The retail scene is adapting to the times. “Finding the stores that fit the needs of our customers is our primary goal,” Turcotte says. That customer base has changed since its opening in 1985, when Horton Plaza relied more heavily on suburban shoppers. Today, the center benefits from the thousands of new Downtown residents, the Padres fans and the 800,000 conventioneers and 600,000 cruise ship passengers who arrive Downtown annually. Other changes are in the wind.

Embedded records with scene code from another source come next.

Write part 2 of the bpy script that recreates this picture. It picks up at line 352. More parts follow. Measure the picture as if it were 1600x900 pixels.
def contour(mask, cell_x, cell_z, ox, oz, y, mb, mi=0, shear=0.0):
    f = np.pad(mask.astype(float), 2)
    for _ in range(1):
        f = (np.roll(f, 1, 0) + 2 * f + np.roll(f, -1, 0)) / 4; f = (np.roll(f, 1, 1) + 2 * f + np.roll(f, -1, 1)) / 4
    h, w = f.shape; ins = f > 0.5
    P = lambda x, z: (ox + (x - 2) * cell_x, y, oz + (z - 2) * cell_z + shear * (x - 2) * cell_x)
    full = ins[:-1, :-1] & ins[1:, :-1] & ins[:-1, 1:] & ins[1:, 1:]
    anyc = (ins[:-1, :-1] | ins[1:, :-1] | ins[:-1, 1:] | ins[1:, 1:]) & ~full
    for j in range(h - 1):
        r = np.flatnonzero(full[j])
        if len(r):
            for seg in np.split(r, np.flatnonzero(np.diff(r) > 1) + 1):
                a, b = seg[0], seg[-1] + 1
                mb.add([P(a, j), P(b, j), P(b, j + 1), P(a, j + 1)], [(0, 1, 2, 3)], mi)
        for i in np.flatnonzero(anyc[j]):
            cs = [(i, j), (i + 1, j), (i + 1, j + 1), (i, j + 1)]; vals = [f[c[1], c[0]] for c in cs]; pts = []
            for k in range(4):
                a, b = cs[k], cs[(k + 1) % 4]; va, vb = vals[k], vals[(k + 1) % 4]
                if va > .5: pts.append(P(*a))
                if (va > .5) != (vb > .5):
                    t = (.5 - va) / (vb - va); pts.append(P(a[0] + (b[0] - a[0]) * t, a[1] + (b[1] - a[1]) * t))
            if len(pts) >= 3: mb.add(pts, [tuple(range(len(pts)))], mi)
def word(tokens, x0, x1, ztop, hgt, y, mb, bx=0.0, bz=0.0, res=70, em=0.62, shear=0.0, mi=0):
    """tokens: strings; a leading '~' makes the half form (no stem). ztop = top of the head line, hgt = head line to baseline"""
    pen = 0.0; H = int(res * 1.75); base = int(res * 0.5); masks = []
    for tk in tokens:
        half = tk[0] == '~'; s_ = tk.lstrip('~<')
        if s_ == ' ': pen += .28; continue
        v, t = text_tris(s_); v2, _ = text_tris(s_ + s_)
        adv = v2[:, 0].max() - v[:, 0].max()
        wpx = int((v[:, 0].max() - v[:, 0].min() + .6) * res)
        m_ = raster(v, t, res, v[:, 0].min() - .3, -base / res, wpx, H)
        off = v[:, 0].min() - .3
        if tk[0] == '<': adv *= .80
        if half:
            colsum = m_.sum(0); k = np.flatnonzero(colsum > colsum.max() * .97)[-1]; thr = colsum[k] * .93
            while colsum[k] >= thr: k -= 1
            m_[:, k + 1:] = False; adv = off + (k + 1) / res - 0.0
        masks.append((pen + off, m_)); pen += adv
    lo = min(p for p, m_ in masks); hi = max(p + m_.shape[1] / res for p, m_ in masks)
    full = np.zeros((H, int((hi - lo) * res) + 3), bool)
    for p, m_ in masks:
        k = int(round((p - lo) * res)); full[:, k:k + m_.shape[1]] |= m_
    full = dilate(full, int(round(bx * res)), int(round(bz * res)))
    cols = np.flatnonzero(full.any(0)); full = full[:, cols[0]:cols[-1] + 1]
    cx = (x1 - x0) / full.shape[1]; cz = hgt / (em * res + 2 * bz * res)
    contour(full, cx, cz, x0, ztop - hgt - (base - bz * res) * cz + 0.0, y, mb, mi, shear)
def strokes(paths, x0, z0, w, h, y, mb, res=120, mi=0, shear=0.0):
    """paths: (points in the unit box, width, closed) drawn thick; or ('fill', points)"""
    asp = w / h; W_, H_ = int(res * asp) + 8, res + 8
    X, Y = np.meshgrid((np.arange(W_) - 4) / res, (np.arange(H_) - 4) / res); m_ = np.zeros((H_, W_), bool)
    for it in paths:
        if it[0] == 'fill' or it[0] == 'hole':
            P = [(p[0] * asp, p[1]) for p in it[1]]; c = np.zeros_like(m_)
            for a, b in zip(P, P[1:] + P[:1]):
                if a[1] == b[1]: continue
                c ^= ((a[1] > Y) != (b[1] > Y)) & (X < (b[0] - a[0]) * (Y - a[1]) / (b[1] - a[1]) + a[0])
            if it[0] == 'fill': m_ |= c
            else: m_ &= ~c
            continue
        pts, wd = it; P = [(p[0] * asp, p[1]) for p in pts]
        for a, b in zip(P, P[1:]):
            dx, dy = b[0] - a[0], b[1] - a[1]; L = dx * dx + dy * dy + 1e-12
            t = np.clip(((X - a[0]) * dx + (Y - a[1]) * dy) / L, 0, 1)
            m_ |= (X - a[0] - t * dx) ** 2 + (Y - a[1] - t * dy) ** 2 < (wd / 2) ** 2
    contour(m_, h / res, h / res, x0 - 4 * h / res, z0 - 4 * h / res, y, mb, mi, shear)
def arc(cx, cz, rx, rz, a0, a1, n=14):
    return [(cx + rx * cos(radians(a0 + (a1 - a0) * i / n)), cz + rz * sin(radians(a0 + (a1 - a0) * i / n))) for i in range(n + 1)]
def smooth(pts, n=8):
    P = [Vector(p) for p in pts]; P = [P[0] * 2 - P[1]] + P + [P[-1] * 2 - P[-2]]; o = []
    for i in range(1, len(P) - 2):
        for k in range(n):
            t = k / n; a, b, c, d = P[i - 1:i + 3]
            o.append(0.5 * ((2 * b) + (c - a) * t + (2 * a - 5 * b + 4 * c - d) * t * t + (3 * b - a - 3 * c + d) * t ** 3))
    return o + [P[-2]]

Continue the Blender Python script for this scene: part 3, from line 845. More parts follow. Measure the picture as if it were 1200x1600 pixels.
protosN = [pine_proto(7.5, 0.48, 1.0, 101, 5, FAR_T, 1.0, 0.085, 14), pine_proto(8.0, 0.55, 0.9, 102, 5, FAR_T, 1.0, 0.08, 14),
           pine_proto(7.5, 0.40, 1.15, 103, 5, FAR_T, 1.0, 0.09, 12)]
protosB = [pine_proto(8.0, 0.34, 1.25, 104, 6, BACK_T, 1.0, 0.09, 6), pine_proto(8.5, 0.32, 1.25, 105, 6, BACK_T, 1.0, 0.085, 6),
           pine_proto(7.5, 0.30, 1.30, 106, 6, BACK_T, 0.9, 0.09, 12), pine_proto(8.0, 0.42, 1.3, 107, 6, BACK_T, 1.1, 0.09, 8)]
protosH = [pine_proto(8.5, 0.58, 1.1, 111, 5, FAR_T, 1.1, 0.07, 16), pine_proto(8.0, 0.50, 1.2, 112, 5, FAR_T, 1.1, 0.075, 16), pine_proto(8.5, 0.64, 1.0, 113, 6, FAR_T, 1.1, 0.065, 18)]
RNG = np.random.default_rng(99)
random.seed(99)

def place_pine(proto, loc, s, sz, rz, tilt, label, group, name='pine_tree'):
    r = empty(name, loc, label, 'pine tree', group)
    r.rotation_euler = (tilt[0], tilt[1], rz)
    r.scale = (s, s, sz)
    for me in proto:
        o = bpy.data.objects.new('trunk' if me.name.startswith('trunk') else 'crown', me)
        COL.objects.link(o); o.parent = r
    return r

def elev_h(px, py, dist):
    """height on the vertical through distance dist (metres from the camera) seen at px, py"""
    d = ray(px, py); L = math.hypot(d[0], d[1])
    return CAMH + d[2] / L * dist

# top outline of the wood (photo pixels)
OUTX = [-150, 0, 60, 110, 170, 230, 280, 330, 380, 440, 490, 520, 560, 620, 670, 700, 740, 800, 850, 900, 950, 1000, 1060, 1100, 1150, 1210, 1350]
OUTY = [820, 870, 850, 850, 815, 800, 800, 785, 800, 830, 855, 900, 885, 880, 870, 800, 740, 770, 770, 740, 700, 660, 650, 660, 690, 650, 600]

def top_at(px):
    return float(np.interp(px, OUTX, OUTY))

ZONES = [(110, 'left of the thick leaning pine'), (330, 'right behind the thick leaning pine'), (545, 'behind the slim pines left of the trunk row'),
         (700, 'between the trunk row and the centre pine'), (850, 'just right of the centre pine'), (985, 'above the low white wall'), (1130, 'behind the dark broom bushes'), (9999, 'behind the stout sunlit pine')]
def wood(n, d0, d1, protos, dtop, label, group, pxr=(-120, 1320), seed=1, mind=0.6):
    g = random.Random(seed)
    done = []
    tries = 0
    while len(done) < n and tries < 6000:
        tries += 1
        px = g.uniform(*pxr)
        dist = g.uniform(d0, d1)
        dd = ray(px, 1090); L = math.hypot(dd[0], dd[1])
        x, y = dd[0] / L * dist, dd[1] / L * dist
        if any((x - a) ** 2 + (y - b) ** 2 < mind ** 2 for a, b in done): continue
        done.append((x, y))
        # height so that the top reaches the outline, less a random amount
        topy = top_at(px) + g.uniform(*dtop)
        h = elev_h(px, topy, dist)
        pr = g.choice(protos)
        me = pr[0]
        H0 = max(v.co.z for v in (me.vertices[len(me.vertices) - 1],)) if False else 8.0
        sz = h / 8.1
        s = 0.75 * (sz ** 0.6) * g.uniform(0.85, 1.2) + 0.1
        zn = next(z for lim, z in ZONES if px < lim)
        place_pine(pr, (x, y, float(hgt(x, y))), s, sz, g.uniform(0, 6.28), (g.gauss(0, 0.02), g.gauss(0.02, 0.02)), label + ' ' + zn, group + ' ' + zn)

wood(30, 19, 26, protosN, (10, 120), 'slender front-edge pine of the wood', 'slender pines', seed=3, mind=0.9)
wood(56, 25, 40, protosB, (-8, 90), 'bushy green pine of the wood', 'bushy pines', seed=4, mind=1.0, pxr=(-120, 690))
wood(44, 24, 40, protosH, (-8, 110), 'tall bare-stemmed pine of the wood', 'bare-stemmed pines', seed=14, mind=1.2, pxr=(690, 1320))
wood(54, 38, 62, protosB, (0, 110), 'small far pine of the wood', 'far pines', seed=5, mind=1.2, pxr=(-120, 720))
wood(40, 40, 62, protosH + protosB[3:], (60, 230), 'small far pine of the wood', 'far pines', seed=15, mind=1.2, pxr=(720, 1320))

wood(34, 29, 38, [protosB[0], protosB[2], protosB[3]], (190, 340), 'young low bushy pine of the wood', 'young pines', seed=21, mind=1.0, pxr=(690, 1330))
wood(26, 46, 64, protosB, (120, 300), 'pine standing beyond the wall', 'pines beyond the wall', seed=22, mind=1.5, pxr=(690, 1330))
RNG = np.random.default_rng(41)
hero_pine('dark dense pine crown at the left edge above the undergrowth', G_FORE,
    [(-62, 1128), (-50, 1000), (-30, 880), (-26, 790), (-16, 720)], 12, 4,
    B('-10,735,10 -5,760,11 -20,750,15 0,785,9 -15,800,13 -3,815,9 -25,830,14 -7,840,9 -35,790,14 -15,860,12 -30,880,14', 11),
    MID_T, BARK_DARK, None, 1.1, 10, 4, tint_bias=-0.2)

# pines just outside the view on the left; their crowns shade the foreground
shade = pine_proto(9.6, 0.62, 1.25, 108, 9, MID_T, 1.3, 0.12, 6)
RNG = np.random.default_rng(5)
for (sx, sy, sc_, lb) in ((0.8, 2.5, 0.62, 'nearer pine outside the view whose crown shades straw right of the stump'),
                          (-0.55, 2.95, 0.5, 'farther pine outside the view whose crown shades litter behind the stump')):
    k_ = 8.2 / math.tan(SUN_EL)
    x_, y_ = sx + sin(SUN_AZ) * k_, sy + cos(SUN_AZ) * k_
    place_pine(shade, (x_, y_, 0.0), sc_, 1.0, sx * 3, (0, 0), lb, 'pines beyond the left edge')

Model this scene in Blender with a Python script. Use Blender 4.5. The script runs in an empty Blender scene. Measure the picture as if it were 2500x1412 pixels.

Turcotte acknowledged that Westfield is in the early stages of discussing some Horton Plaza renovation concepts with CCDC. Consultants are looking at options that include repositioning portions of the mall to better serve Downtown’s surging residential population, as opposed to tourists, and the theaters are a candidate for redevelopment.
Meanwhile, the retail in the Gaslamp Quarter has begun to take off, attracting trendy stores like Quicksilver, Puma and Urban Outfitters. But potential shoppers walking in the Gaslamp neighborhood have few entrances into Horton Plaza shopping center. Gilchrist acknowledges that access was limited on purpose. At the time, there was no choice, he says, because the neighborhoods around it would scare off potential tenants and customers. No one had a crystal ball. Concludes Gilchrist, “If the project were being built today, and you had all the great residential activity going on and the activity of the convention center and the hotels, you probably would open it up a little more. But at the time, it was necessary to build it the way it was built.”
And, as history shows, the way it was built certainly helped build the Downtown of today.